* Work required
Restate, exactly and without pictures, the lines from the start of the listing below through the line holding "XL=-3.0; YF=-8.0; ZT=8.6".
+---+
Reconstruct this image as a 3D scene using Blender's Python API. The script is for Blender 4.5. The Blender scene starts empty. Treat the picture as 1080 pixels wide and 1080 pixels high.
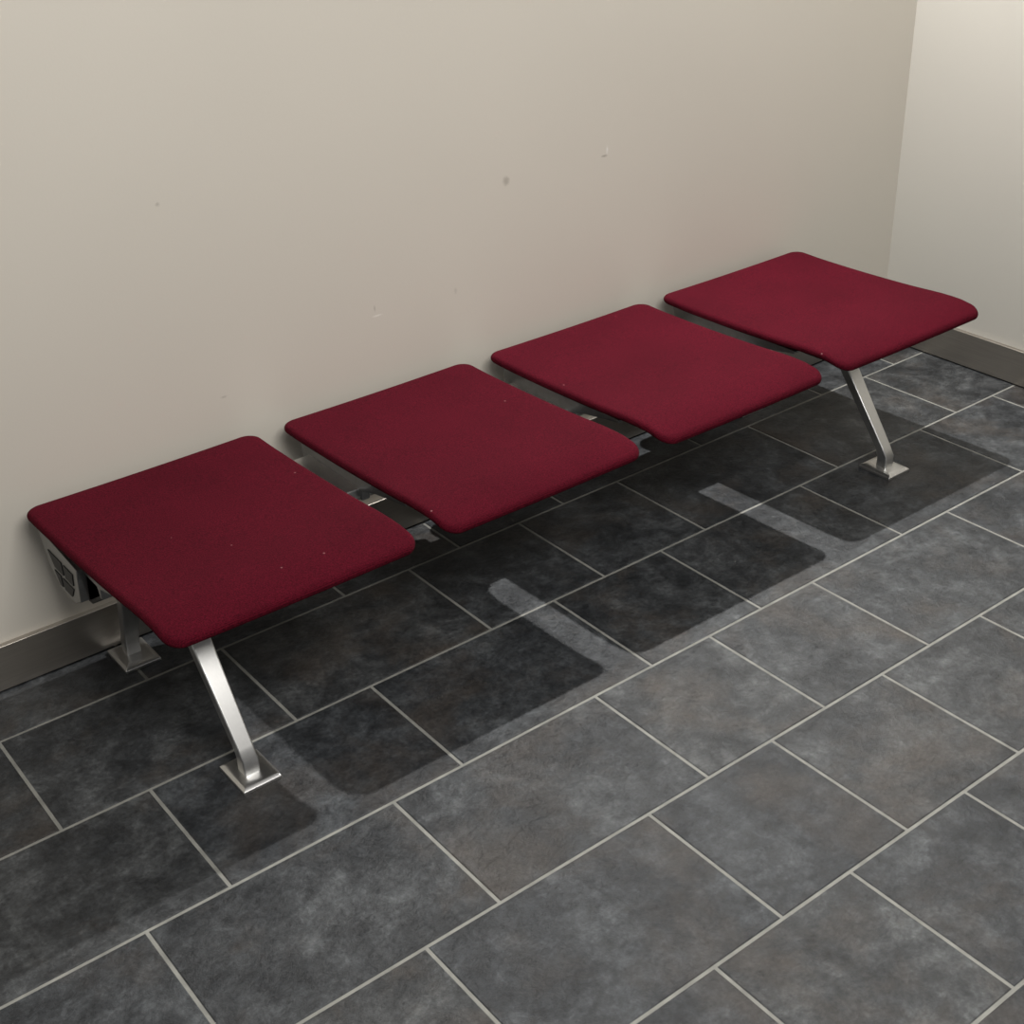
import bpy, bmesh, math, random
from mathutils import Matrix, Vector
S=0.305
sc=bpy.context.scene
sc.view_settings.view_transform='Standard'
random.seed(3)
def V(x,y,z): return Vector((x*S,y*S,z*S))
YW=1.52; XC=10.35; HB=0.33
XL=-3.0; YF=-8.0; ZT=8.6

# ---------- materials ----------
def newmat(n):
    m=bpy.data.materials.new(n); m.use_nodes=True
    nt=m.node_tree; b=nt.nodes['Principled BSDF']
    return m,nt,b
def N(nt,t,**k):
    n=nt.nodes.new(t)
    for a,v in k.items(): setattr(n,a,v)
    return n
def ramp(nt,src,stops):
    r=N(nt,'ShaderNodeValToRGB'); e=r.color_ramp.elements
    while len(e)<len(stops): e.new(0.5)
    for i,(p,c) in enumerate(stops):
        e[i].position=p; e[i].color=(*c,1) if len(c)==3 else c
    nt.links.new(src,r.inputs[0]); return r
def noise(nt,vec,scale,detail=4,rough=.55,dist=0):
    n=N(nt,'ShaderNodeTexNoise'); n.inputs['Scale'].default_value=scale
    n.inputs['Detail'].default_value=detail; n.inputs['Roughness'].default_value=rough
    n.inputs['Distortion'].default_value=dist
    nt.links.new(vec,n.inputs['Vector']); return n
def mix(nt,a,b,f,mode='MIX'):
    m=N(nt,'ShaderNodeMix',data_type='RGBA',blend_type=mode)
    for s,v in ((m.inputs[0],f),(m.inputs[6],a),(m.inputs[7],b)):
        if hasattr(v,'links'): nt.links.new(v,s)
        elif isinstance(v,(int,float)): s.default_value=v
        else: s.default_value=(*v,1)
    return m.outputs[2]
def math_(nt,op,a,b=None,clamp=False):
    m=N(nt,'ShaderNodeMath',operation=op,use_clamp=clamp)
    for i,v in enumerate((a,b)):
        if v is None: continue
        if hasattr(v,'links'): nt.links.new(v,m.inputs[i])
        else: m.inputs[i].default_value=v
    return m.outputs[0]
def bump(nt,b,h,strength,dist,prev=None):
    n=N(nt,'ShaderNodeBump'); n.inputs['Strength'].default_value=strength
    n.inputs['Distance'].default_value=dist
    nt.links.new(h,n.inputs['Height'])
    if prev: nt.links.new(prev.outputs[0],n.inputs['Normal'])
    nt.links.new(n.outputs[0],b.inputs['Normal']); return n

# slate tile
tile,nt,b=newmat('slate_tile')
geo=N(nt,'ShaderNodeNewGeometry'); tc=N(nt,'ShaderNodeTexCoord')
rnd=geo.outputs['Random Per Island']
comb=N(nt,'ShaderNodeCombineXYZ')
nt.links.new(math_(nt,'MULTIPLY',rnd,37.0),comb.inputs[0]); nt.links.new(math_(nt,'MULTIPLY',rnd,91.0),comb.inputs[1])
add=N(nt,'ShaderNodeVectorMath',operation='ADD')
nt.links.new(tc.outputs['Object'],add.inputs[0]); nt.links.new(comb.outputs[0],add.inputs[1])
vec=add.outputs[0]
n1=noise(nt,vec,7.5,9,.74,.35); n2=noise(nt,vec,26,9,.76,.2); n3=noise(nt,vec,3.4,6,.66,.3); n4=noise(nt,vec,120,5,.7)
c1=ramp(nt,n1.outputs[0],[(.36,(.020,.0225,.026)),(.50,(.043,.0465,.051)),(.64,(.086,.092,.098))])
c2=ramp(nt,n2.outputs[0],[(.34,(.50,.50,.51)),(.5,(.92,.92,.92)),(.67,(1.65,1.65,1.62))])
col=mix(nt,c1.outputs[0],c2.outputs[0],1.0,'MULTIPLY')
warm=ramp(nt,n3.outputs[0],[(.50,(0,0,0)),(.64,(1,1,1))])
warmf=math_(nt,'MULTIPLY',warm.outputs[0],math_(nt,'MULTIPLY',n2.outputs[0],1.1))
col=mix(nt,col,(.068,.056,.047),warmf)
tv=ramp(nt,rnd,[(0,(.86,.88,.91)),(.5,(1,1,1)),(1,(1.12,1.10,1.07))])
col=mix(nt,col,tv.outputs[0],1.0,'MULTIPLY')
c4=ramp(nt,n4.outputs[0],[(.3,(.66,.66,.66)),(.7,(1.34,1.34,1.34))])
col=mix(nt,col,c4.outputs[0],1.0,'MULTIPLY')
nt.links.new(col,b.inputs['Base Color'])
rr=ramp(nt,n2.outputs[0],[(.3,(.32,)*3),(.7,(.52,)*3)])
nt.links.new(rr.outputs[0],b.inputs['Roughness'])
b.inputs['Specular IOR Level'].default_value=.38
ridge=noise(nt,vec,5.0,9,.6,.3)
step=ramp(nt,ridge.outputs[0],[(.40,(0,)*3),(.425,(.35,)*3),(.50,(.4,)*3),(.525,(.75,)*3),(.60,(.8,)*3),(.625,(1,)*3)])
bp=bump(nt,b,step.outputs[0],.45,.003)
bump(nt,b,n2.outputs[0],.75,.005,bp)

grout,nt,b=newmat('grout')
tc=N(nt,'ShaderNodeTexCoord'); n=noise(nt,tc.outputs['Object'],25,4)
r=ramp(nt,n.outputs[0],[(.3,(.20,.20,.185)),(.7,(.31,.31,.285))])
nt.links.new(r.outputs[0],b.inputs['Base Color']); b.inputs['Roughness'].default_value=.9

# wall paint with scuffs
def wallmat(name,marks,colr=(.64,.605,.54)):
    m,nt,b=newmat(name); tc=N(nt,'ShaderNodeTexCoord'); o=tc.outputs['Object']
    nb=noise(nt,o,1.2,2); r=ramp(nt,nb.outputs[0],[(.3,tuple(c*.975 for c in colr)),(.7,tuple(c*1.02 for c in colr))])
    col=r.outputs[0]
    nz=noise(nt,o,55,3,.6)
    for (p,rad,mc,f) in marks:
        sub=N(nt,'ShaderNodeVectorMath',operation='SUBTRACT'); nt.links.new(o,sub.inputs[0]); sub.inputs[1].default_value=p
        sc_=N(nt,'ShaderNodeVectorMath',operation='MULTIPLY'); nt.links.new(sub.outputs[0],sc_.inputs[0]); sc_.inputs[1].default_value=(1/rad[0],1/.02,1/rad[1])
        ln=N(nt,'ShaderNodeVectorMath',operation='LENGTH'); nt.links.new(sc_.outputs[0],ln.inputs[0])
        d=math_(nt,'ADD',ln.outputs['Value'],math_(nt,'MULTIPLY',math_(nt,'SUBTRACT',nz.outputs[0],.5),1.8))
        k=math_(nt,'MULTIPLY',math_(nt,'SUBTRACT',1.15,d,True),f,True)
        col=mix(nt,col,mc,k)
    nt.links.new(col,b.inputs['Base Color']); b.inputs['Roughness'].default_value=.5
    b.inputs['Specular IOR Level'].default_value=.35
    n2=noise(nt,o,220,3,.6); bump(nt,b,n2.outputs[0],.10,.001)
    return m
def wp(x,z): return (x*S,YW*S,z*S)
wall_b=wallmat('wall_paint_back',[
 (wp(5.84,2.45),(.009,.012),(.42,.39,.34),.8),(wp(6.77,2.45),(.010,.003),(.36,.33,.29),.9),
 (wp(6.80,2.49),(.003,.010),(.80,.78,.74),1.0),(wp(4.68,1.74),(.014,.002),(.82,.80,.74),.8),
 (wp(4.66,1.80),(.002,.008),(.4,.37,.33),.7),(wp(3.21,2.85),(.005,.005),(.38,.35,.31),.8),
 (wp(3.45,1.5),(.008,.003),(.45,.42,.37),.7),(wp(5.35,1.75),(.004,.008),(.48,.45,.4),.5)])
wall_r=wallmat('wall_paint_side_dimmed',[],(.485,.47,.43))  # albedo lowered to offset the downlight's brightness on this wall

def metal(name,colr,rough,scale=(1,1,1),sc2=300,metallic=1,var=.12):
    m,nt,b=newmat(name); tc=N(nt,'ShaderNodeTexCoord'); mp=N(nt,'ShaderNodeMapping'); mp.inputs['Scale'].default_value=scale
    nt.links.new(tc.outputs['Object'],mp.inputs[0]); n=noise(nt,mp.outputs[0],sc2,4,.6)
    r=ramp(nt,n.outputs[0],[(.3,tuple(c*(1-var) for c in colr)),(.7,tuple(min(1,c*(1+var)) for c in colr))])
    nt.links.new(r.outputs[0],b.inputs['Base Color']); b.inputs['Metallic'].default_value=metallic
    b.inputs['Roughness'].default_value=rough
    return m
base_m=metal('brushed_steel_baseboard',(.40,.37,.33),.35,(.03,.03,1),300,.85,.08)
alu=metal('brushed_aluminium',(.74,.74,.73),.34,(1,1,.08),160,1,.03)
alud=metal('cast_aluminium',(.26,.26,.26),.45,(1,1,1),60,1,.08)
capm=metal('end_cap_metal',(.27,.27,.27),.42,(1,1,1),60,1,.08)
dark,nt,b=newmat('black_plastic_shade'); tc=N(nt,'ShaderNodeTexCoord'); n=noise(nt,tc.outputs['Object'],80)
r=ramp(nt,n.outputs[0],[(.3,(.012,)*3),(.7,(.02,)*3)]); nt.links.new(r.outputs[0],b.inputs['Base Color']); b.inputs['Roughness'].default_value=.6  # plastic of the seat pans, also painted shade at the beam ends

# fabric: fine woven threads
fab,nt,b=newmat('burgundy_wool_fabric'); tc=N(nt,'ShaderNodeTexCoord'); o=tc.outputs['Object']
nf=noise(nt,o,380,3,.7); nl=noise(nt,o,5,4,.6); nm=noise(nt,o,120,4,.7)
w1=N(nt,'ShaderNodeTexWave',wave_type='BANDS',bands_direction='X'); w1.inputs['Scale'].default_value=170; w1.inputs['Distortion'].default_value=.6
w2=N(nt,'ShaderNodeTexWave',wave_type='BANDS',bands_direction='Y'); w2.inputs['Scale'].default_value=170; w2.inputs['Distortion'].default_value=.6
nt.links.new(o,w1.inputs['Vector']); nt.links.new(o,w2.inputs['Vector'])
weave=math_(nt,'MULTIPLY',w1.outputs['Fac'],w2.outputs['Fac'])
hgt=math_(nt,'ADD',math_(nt,'MULTIPLY',weave,.35),nf.outputs[0])
r=ramp(nt,hgt,[(.38,(.021,.0010,.0037)),(.74,(.090,.0040,.0122))])
r2=ramp(nt,nl.outputs[0],[(.3,(.88,)*3),(.7,(1.1,)*3)])
col=mix(nt,r.outputs[0],r2.outputs[0],1.0,'MULTIPLY')
vor=N(nt,'ShaderNodeTexVoronoi'); vor.inputs['Scale'].default_value=10; vor.inputs['Randomness'].default_value=1
nt.links.new(o,vor.inputs['Vector'])
lint=math_(nt,'LESS_THAN',vor.outputs['Distance'],.022)
col=mix(nt,col,(.24,.11,.12),math_(nt,'MULTIPLY',lint,.7))
nt.links.new(col,b.inputs['Base Color']); b.inputs['Roughness'].default_value=.95
b.inputs['Specular IOR Level'].default_value=.07
b.inputs['Sheen Weight'].default_value=.02; b.inputs['Sheen Roughness'].default_value=.5; b.inputs['Sheen Tint'].default_value=(.8,.15,.2,1)
bp=bump(nt,b,hgt,.5,.0009); bump(nt,b,nm.outputs[0],.10,.001,bp)

# ---------- helpers ----------
def finish(name,bm,mats,parent=None,smooth=False,bev=0,seg=2):
    me=bpy.data.meshes.new(name); bm.normal_update(); bm.to_mesh(me); bm.free()
    ob=bpy.data.objects.new(name,me); sc.collection.objects.link(ob)
    for m in (mats if isinstance(mats,list) else [mats]): me.materials.append(m)
    if parent: ob.parent=parent
    if smooth:
        for p in me.polygons: p.use_smooth=True
    if bev:
        md=ob.modifiers.new('bevel','BEVEL'); md.width=bev; md.segments=seg; md.limit_method='ANGLE'; md.angle_limit=math.radians(30)
        for p in me.polygons: p.use_smooth=True
        md.harden_normals=True
    return ob
def addbox(bm,x0,x1,y0,y1,z0,z1,mi=0):
    vs=[bm.verts.new(V(x,y,z)) for x in(x0,x1) for y in(y0,y1) for z in(z0,z1)]
    for f in((0,1,3,2),(4,6,7,5),(0,4,5,1),(2,3,7,6),(0,2,6,4),(1,5,7,3)):
        fc=bm.faces.new([vs[i] for i in f]); fc.material_index=mi
    return vs
def box(name,x0,x1,y0,y1,z0,z1,mat,parent=None,bev=0):
    bm=bmesh.new(); addbox(bm,x0,x1,y0,y1,z0,z1); return finish(name,bm,mat,parent,bev=bev)
def extr(bm,prof,x0,x1,mi=0):
    """prof: list of (y,z); extrude along x"""
    a=[bm.verts.new(V(x0,y,z)) for y,z in prof]; c=[bm.verts.new(V(x1,y,z)) for y,z in prof]
    n=len(prof); fs=[bm.faces.new(a[::-1]),bm.faces.new(c)]
    for i in range(n): fs.append(bm.faces.new([a[i],a[(i+1)%n],c[(i+1)%n],c[i]]))
    for f in fs: f.material_index=mi
    bmesh.ops.recalc_face_normals(bm,faces=fs)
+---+
* Answer to the problem
Reconstruct this image as a 3D scene using Blender's Python API. The script is for Blender 4.5. The Blender scene starts empty. Treat the picture as 1080 pixels wide and 1080 pixels high.
import bpy, bmesh, math, random
from mathutils import Matrix, Vector
S=0.305
sc=bpy.context.scene
sc.view_settings.view_transform='Standard'
random.seed(3)
def V(x,y,z): return Vector((x*S,y*S,z*S))
YW=1.52; XC=10.35; HB=0.33
XL=-3.0; YF=-8.0; ZT=8.6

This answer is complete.